Three months later I was almost out of money and went to a temp agency where I was set up at my current place of employment. I was a temp to index and later scan contracts. They hired me on several years later (yes you read that right, years) and then a little over a year and a half ago I got promoted.

So why am I upset?

I was up for another promotion and I didn’t get it. They decided to hire from outside the company instead.

Why did I think I could get it?

I was named one of the people to watch in the company by multiple managers and I am supposed to be in a mentorship program to foster my development within the company. Nothing has come of that in the almost year since I got that email. Positions do not open frequently in this department.

Also, I am by far the most productive worker they have.

I do many special projects and I have been included on multiple acquisitions and other things. I can’t go into detail, but I am kind of a big deal here.
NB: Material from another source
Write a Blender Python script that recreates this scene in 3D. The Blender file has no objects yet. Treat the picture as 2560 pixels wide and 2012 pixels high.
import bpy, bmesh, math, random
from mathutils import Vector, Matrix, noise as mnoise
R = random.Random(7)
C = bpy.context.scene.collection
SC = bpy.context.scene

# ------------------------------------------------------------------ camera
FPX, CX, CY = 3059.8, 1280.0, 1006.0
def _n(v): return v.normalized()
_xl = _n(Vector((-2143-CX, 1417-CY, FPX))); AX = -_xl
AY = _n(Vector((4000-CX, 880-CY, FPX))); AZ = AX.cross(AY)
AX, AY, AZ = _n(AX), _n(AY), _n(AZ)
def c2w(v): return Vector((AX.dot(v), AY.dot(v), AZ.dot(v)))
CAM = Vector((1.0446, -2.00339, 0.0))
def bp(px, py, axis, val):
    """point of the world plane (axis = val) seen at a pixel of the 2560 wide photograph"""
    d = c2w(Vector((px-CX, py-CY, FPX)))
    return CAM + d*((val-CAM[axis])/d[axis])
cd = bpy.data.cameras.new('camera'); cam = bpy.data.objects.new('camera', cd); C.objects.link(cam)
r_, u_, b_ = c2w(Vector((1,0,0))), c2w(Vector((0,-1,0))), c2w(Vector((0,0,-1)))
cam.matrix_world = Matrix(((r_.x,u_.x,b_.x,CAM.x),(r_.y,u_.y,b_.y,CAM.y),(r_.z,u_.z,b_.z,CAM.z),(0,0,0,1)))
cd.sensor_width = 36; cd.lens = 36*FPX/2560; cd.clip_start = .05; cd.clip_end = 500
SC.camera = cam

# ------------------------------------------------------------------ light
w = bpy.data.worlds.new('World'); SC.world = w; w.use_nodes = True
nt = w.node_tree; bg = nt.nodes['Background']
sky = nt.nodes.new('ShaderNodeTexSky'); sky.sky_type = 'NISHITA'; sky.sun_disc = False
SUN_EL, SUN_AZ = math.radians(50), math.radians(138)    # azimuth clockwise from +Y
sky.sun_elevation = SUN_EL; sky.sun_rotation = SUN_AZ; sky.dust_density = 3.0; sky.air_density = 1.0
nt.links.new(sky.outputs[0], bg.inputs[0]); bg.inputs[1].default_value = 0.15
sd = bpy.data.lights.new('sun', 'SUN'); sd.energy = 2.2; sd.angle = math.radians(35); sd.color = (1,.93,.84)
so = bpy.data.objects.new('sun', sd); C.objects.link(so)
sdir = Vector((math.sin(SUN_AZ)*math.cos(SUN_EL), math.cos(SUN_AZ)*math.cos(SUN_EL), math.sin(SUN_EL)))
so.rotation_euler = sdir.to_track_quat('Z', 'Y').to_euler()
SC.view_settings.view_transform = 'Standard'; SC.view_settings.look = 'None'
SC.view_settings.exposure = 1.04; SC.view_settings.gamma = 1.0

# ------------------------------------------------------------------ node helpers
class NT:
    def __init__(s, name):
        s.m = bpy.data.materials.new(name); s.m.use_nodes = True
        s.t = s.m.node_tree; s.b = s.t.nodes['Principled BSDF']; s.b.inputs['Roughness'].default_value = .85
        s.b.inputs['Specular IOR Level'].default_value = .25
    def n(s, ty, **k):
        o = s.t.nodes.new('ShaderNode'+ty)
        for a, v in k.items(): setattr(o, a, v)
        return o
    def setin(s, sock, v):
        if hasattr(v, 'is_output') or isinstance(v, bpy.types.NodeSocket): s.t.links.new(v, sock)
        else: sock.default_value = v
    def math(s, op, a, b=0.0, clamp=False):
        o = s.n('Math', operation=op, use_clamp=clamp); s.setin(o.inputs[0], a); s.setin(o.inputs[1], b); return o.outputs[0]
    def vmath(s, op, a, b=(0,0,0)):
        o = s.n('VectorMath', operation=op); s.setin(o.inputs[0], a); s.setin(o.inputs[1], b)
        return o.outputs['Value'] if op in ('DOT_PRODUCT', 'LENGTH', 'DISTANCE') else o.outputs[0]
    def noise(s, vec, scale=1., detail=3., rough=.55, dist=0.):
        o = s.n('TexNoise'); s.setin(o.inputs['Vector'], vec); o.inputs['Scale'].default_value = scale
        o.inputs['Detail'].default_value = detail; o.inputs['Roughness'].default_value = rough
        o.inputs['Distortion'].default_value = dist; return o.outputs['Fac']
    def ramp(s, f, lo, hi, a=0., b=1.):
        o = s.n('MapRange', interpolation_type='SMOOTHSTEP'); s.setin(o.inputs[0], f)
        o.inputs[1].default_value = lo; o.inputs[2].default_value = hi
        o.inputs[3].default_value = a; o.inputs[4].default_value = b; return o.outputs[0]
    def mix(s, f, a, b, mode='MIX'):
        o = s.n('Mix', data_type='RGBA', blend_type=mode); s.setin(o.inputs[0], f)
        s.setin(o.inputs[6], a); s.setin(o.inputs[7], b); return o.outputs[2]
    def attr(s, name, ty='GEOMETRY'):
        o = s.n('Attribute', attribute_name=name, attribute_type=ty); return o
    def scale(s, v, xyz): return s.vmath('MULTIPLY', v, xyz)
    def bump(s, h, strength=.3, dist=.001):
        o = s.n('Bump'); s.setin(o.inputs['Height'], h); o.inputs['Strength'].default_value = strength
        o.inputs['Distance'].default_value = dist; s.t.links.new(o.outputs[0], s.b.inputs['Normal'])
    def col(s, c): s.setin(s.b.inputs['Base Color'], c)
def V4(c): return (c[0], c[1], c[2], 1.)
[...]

I am smart. I don’t want to brag, but I am. I am the smartest person in this department. They all know that. I don’t shove it down anyone’s throat, but I am.

So why didn’t I get it?

They told me I haven’t been here long enough. I need more time in the position. Cause the person from outside the company who has no experience with any of our systems at all has more experience?

They do what they want to do.

Now what?

I am supposed to continue doing what I am doing and I will get there. I have to talk more in our monthly meetings (that is BS, there is never an opportunity to do so and I do talk quite a bit outside of those meetings and during other larger meetings). Then my boss tells me that she will be retiring in 4 years.

I told her that I can’t be this level for more than 4 years and stay with the company. I just can’t be stagnant like that. I can’t be somewhere where there isn’t growth potential. And I need the raise. We get paid nothing. I work 3 different jobs for 4 total people. I can’t live like this forever.

I am in a massive amount of debt that I will never pay off thanks to school loans. And I will have to deal with the downside of the IBR plan where they tax you for the remaining balance at the end because they consider it a gift. Fuck all politicians everywhere. Overcharging me for an education I don’t even use because you don’t offer financial aid to grad school and for some reason charge the crap out of students and force them into interest rates that can’t be lowered and are at 10.5% is setting them up to fail.

I feel like a failure in so many ways.